#### EXERCISE TASK
Where a line in the listing contains the string "from", copy that line out.

#### DATA SECTION

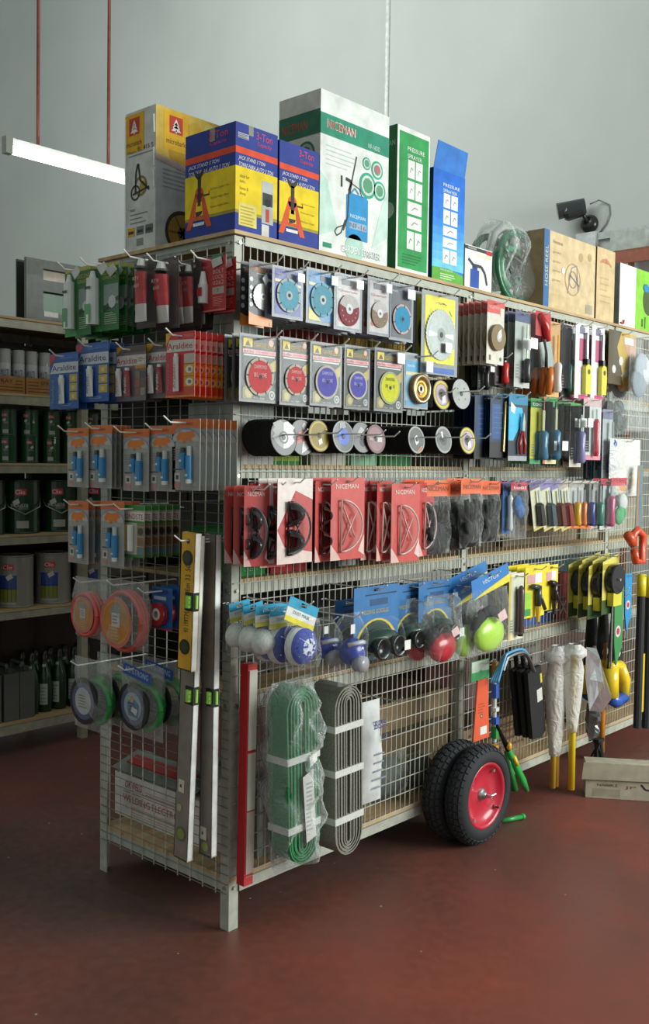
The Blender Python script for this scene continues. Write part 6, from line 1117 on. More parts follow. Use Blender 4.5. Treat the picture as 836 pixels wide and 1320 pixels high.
wheel('wheelbarrow_wheel', 'rear black wheelbarrow wheel, hidden behind the front one', 588, 1000, .060, .195)

# ================================================================== hanging tools at the bottom right
def blade_bag(w_, h):
    r = thing('pack'); T = .012; B = T-h; W2 = w_/2; mb = MB(); mb.card(w_*.95, h*.25, '5cb87c', .008); mb.poly([(-w_*.45, T-h*.2), (0, T-h*.12), (w_*.45, T-h*.2), (w_*.45, T-.002), (-w_*.45, T-.002)], 'cfe0cc', 1); mb.rect(-w_*.45, T-h*.25, w_*.45, T-h*.14, '3fae66', 2); mb.build('header_card', PRINT, r)
    mb = MB(); mb.prism([(-w_*.40, B), (w_*.44, B), (w_*.30, T-h*.24), (-w_*.22, T-h*.24)], -.010, -.002, 'e8603a'); mb.lift = .010; mb.circ(0, B+h*.30, .009, '6a3a28', 1, 12); mb.circ(0, B+h*.30, .005, 'c9b8a8', 2, 10); mb.lines(-w_*.18, B+h*.46, w_*.2, 4, h*.035, 'b8482c', None, 1); mb.rect(-w_*.05, B+h*.06, w_*.3, B+h*.16, 'ecebe4', 1); mb.build('saw_sheath', PLAS, r)
    mb = MB(); mb.prism([(-W2, B), (W2, B), (W2, T-h*.14), (-W2, T-h*.14)], -.016, -.001, 'ffffff'); mb.build('plastic_sleeve', BLISTER, r); return r
hang('L', blade_bag, 607, 631, 851, 952, .09, 1, .03, 'orange pruning blade in a sleeve with green header, above the wheels', 'saw', None, 'pruning_blade', 0)
a = LP(637, 850, .08)
r_ = thing('pruner', 'blue and white pruning tool beside the orange blade', 'pruner', (a.x, -.08, a.z)); H_ = a.z-LP(640, 955, .08).z
mb = MB(); mb.tube([(0, 0, 0), (.012, 0, -H_)], .010, 'c9ccca', 8); mb.build('pole', PLAS, r_)
for z0, z1, c_, rr in ((-.01, -.06, 'd9962c', .015), (-.10, -.16, '2d62c0', .016), (-.20, -.215, 'e8eae6', .017), (-.24, -.27, '2d62c0', .018), (-.28, -.33, '2f9a4a', .017), (-.36, -.42, 'e0a82c', .014)):
    mb = MB(); mb.tube([(.012*(-z0/H_), -.004, z0), (.012*(-z1/H_), -.004, z1)], rr, c_, 8); mb.build('sleeve', PLAS, r_)
# hedge shears hanging with the handles down
a = LP(640, 935, .10); g = LP(679, 1019, .10)
r_ = thing('hedge_shears', 'green-handled hedge shears hanging beside the wheels', 'shears', tuple(a)); v = g-a; zz = Vector((0, 0, 0))
mb = MB(); mb.tube([v, v*.85, v*.38, v*.34], [.010, .018, .013, .010], '2fae4e', 10); mb.build('handle', PLAS, r_, True)
mb = MB(); mb.tube([v*.58+Vector((0, -.012, 0)), v*.46+Vector((0, -.012, 0))], .010, 'e8cf3a', 8); mb.build('grip_inlay', PLAS, r_, True)
g2 = LP(663, 1018, .09)-a; mb = MB(); mb.tube([g2, v*.4+Vector((0, .015, 0))], [.016, .011], '238a3e', 10); mb.build('handle', PLAS, r_, True)
mb = MB(); mb.tube([v*.36, v*.3, zz], [.013, .012, .006], '26282a', 8); mb.build('blade', METAL, r_); mb = MB(); mb.sphere(v*.3+Vector((0, -.015, 0)), .014, .012, .018, 'd9a52c', 8); mb.build('pivot', PLAS, r_, True)
g = GP(658, 1056, .012); g3 = GP(672, 1053, .012)
mb = MB(); mb.tube([g+Vector((-.05, .02, 0)), g3], .010, '2b9a48', 8); mb.cyl(g3, g3+Vector((.012, 0, 0)), .013, '2fae4e', 10); o = mb.build('plastic_rod', PLAS, None, True); tag(o, 'short green plastic rod lying on the floor by the wheel', 'rod')
# hacksaw frames (blue arcs)
for q in range(4):
    a = LP(632+q*3, 880, .10+q*.03); b_ = LP(687, 862, .10+q*.03); m_ = LP(655, 842-q*0, .10+q*.03); m2 = LP(675, 838, .10+q*.03)
    P = [a, a.lerp(m_, .6)+Vector((0, 0, .02)), m_, m2, b_]; S_ = []
    for i in range(25):
        t_ = i/24*4; k_ = min(3, int(t_)); f = t_-k_; p0 = P[max(0, k_-1)]; p1 = P[k_]; p2 = P[k_+1]; p3 = P[min(4, k_+2)]
        S_.append(.5*((2*p1)+(p2-p0)*f+(2*p0-5*p1+4*p2-p3)*f*f+(3*p1-p0-3*p2+p3)*f**3))
    r_ = thing('bow_saw', f'blue-framed bow saw above the wheels, {ORD[3-q]} from the aisle', 'saw', tuple(a), 0, 'blue bow saws'); mb = MB(); mb.tube([p-a for p in S_], .006, '5aa6d4', 8); mb.build('bow_frame', PLAS, r_, True)
    mb = MB(); n_ = len(S_); mb.tube([p-a+Vector((.008, 0, -.014)) for p in S_[4:]], .008, '7c8284', 6); mb.build('blade', METAL, r_)
# black sheathed tools
def black_tool(w_, h, tilt=10):
    r = thing('pack'); T = .012; mb = MB(); mb.M = Matrix.Rotation(R(-tilt), 4, 'Y')
    mb.tube([(0, -.004, .03), (0, -.006, -.02)], .010, '1a1b1c', 8); mb.prism([(-w_*.28, -.02), (w_*.28, -.02), (w_*.30, -h*.92), (w_*.1, -h*.97), (-w_*.26, -h*.92)], -.022, -.002, '17181a'); mb.build('sheath', MATTE, r)
    mb = MB(); mb.M = Matrix.Rotation(R(-tilt), 4, 'Y'); mb.lift = .022; mb.rect(w_*.22, -h*.28, w_*.29, -h*.16, 'd8cc2c', 1); mb.build('yellow_label', PRINT, r); mb = MB(); mb.M = Matrix.Rotation(R(-tilt), 4, 'Y'); mb.lift = .022; mb.rect(w_*.04, -h*.50, w_*.26, -h*.34, 'd0d2cc', 1); mb.build('paper_label', PRINT, r); return r
hang('L', black_tool, 667, 697, 852, 955, .12, 3, .035, 'black sheathed machete bundle beside the wrapped mops', 'machete', 'black sheathed machetes', 'machete', 2)
# wrapped mop handles
def wrapped(name, label, cat, px, pyt, pym, pyb, d, cloth_w, pole_c, n_=2, mat=MILKY, seed=2, pole_r=.013, bulge=1, group=None, cc='d9d6c4'):
    a = LP(px, pyt, d); m_ = LP(px, pym, d); b_ = LP(px, pyb, d); r = thing(name, label, cat, tuple(a), 0, group)
    for q in range(n_):
        mb = MB(); x = (q-(n_-1)/2)*pole_r*2.3; mb.tube([(x*.6, 0, -.05), (x, -.002, b_.z-a.z)], pole_r, pole_c, 10); mb.build('pole', PLAS, r, True)
    mb = MB(); hh = a.z-m_.z; secs = [(.0, .45), (.05, 1.0), (.12, 1.1), (.16, .7), (.3, .85), (.5, .8), (.7, .65), (.9, .5), (1, .42)]; n2 = 14; V = []
    for f, s_ in secs:
        for j in range(n2):
            aa = j*2*math.pi/n2; nn = 1+.35*noise.noise(Vector((math.cos(aa)*1.5+seed, math.sin(aa)*1.5, f*4+seed)))
            V.append((cloth_w/2*s_*math.cos(aa)*nn, cloth_w*.4*s_*math.sin(aa)*nn*bulge, -f*hh))
    mb.add(V, [(i*n2+j, i*n2+(j+1) % n2, (i+1)*n2+(j+1) % n2, (i+1)*n2+j) for i in range(len(secs)-1) for j in range(n2)]+[tuple(range(n2)), tuple(range((len(secs)-1)*n2, len(secs)*n2))], cc); mb.build('plastic_wrap', mat, r, True)
    return r
G = 'plastic wrapped yellow handled tools'
wrapped('wrapped_tool', 'left tool wrapped in milky plastic with yellow handle ends', 'tool', 718, 832, 972, 1012, .16, .13, 'c9a23c', 2, MILKY, 2, group=G)
wrapped('wrapped_tool', 'right tool wrapped in milky plastic above a bright yellow handle', 'tool', 740, 830, 942, 1015, .22, .12, 'e8c81e', 1, MILKY, 5, pole_r=.015, group=G)
wrapped('wrapped_tool', 'tool with orange wooden handle wrapped in silvery film', 'tool', 778, 815, 902, 968, .14, .10, 'd98a2c', 1, BAG, 8, pole_r=.016, group=G)
a = LP(752, 838, .20); mbh = a.z-LP(752, 915, .20).z
r_ = thing('silver_bag', 'crumpled silvery plastic bag with a long pointed corner', 'bag', tuple(a)); mb = MB()
pts = [(-.03, .02), (.10, .0), (.20, -.13), (.31, -.25), (.18, -.30), (.02, -.27), (-.02, -.12)]; k_ = mbh/.27
V = [(x*k_*.8, -.02+.018*noise.noise(Vector((x*20, z*20, 1))), z*k_) for x, z in pts]; c0 = (sum(v[0] for v in V)/7, -.05, sum(v[2] for v in V)/7); c1 = (c0[0], .03, c0[2])
rings = [V]
for f in (.7, .4): rings.append([(v[0]*f+c0[0]*(1-f), v[1]*f-.05*(1-f)+.02*noise.noise(Vector((i*1.7, f*9, 2))), v[2]*f+c0[2]*(1-f)) for i, v in enumerate(V)])
A_ = [v for g_ in rings for v in g_]+[c0, c1]; Fs = [(q*7+i, q*7+(i+1) % 7, (q+1)*7+(i+1) % 7, (q+1)*7+i) for q in range(2) for i in range(7)]+[(14+i, 14+(i+1) % 7, 21) for i in range(7)]+[((i+1) % 7, i, 22) for i in range(7)]
mb.add(A_, Fs, 'b4bbbe'); o = mb.build('plastic_film', FOILM, r_)
a = LP(765, 902, .17); mb = MB(); mb.pillow(.085, .19, .06, '7d8488', 9, 6, 10, 0, .5, 0, .3); o = mb.build('foil_wrapped_tool', FOILM, None); o.location = a; tag(o, 'foil wrapped tool below the silvery bag', 'tool')
a = LP(771, 955, .16); mb = MB(); 
for q in range(16): x = random.uniform(-.025, .025); mb.tube([(x, random.uniform(-.02, .02), 0), (x*1.5, random.uniform(-.03, .03), -.085)], .005, '25241f', 5)
mb.box(-.03, -.015, -.005, .03, .015, .012, '1c1b18'); o = mb.build('brush', MATTE); o.location = a; tag(o, 'dark bristle brush low on the rack at right', 'brush')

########

#### WRITTEN RESPONSE
The Blender Python script for this scene continues. Write part 6, from line 1117 on. More parts follow. Use Blender 4.5. Treat the picture as 836 pixels wide and 1320 pixels high.
    r_ = thing('bow_saw', f'blue-framed bow saw above the wheels, {ORD[3-q]} from the aisle', 'saw', tuple(a), 0, 'blue bow saws'); mb = MB(); mb.tube([p-a for p in S_], .006, '5aa6d4', 8); mb.build('bow_frame', PLAS, r_, True)